Abstract
We present in this chapter an overview and a state of the art on the Membrane Distillation (MD) process. Such a process is a new, rapidly increasing membrane technology, which can be used for desalination and also for recycling. It is a separation process that involves transport of vapor through porous hydrophobic membranes. The principle, the main applications and the benefits of this separation technique are outlined. Approaches to improve the process performance are also discussed.
A detailed theoretical model for the transport phenomena in an Air Gap Membrane Distillation used for desalination was developed. This model is based on the conservation equations for the mass, momentum, energy and species within the feed water solution as well as on the mass and energy balances on the membrane sides.
In order to enhance the MD process performance, a composite hydrophilic-hydrophobic membrane is proposed in an Air Gap Membrane Distillation (AGMD) unit. The configuration considered here is a vertical tubular one with two concentric tubes. Hot saline water flows inside the inner tube which has a porous hydrophilic-hydrophobic wall. The external tube maintained at a constant and low temperature is the condenser.

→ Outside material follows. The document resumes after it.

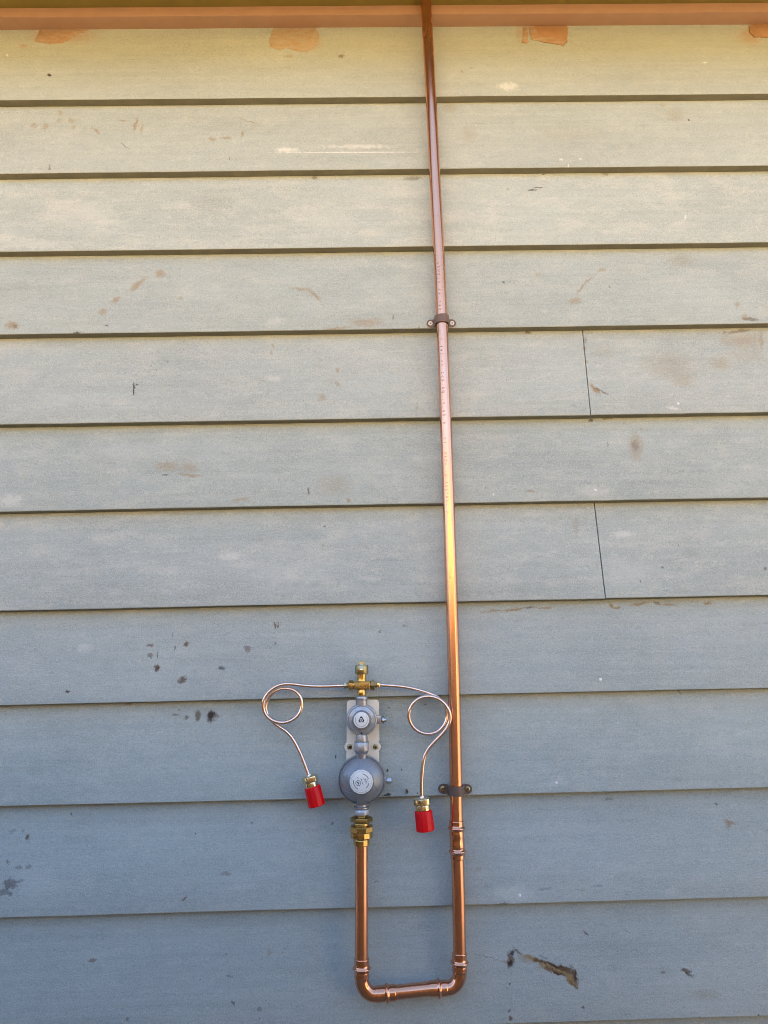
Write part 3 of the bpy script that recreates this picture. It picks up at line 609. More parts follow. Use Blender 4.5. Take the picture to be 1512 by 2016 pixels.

The results analyzed the effect of the operating parameters such as the velocity and the temperature of the hot feed water at the inlet of the unit, the properties of the membranes, the cooling plate temperature and air gap thickness on the production rate of the vapor and the efficiency of the process. These results show that this desalination process is very efficient. More than 90% of the total heat flux coming from the hot side of the unit (feed water side) is converted into latent heat for the generation of the permeate (water vapor). The process performance is very sensitive to several parameters in particular to the porosity of the hydrophobic membrane. An increase of this parameter induces a fast growth of the mass and temperature boundary layers of the feed solution. A significant improvement of the permeate flux and the thermal efficiency are obtained by the incorporation of the composite hydrophilic-hydrophobic membrane.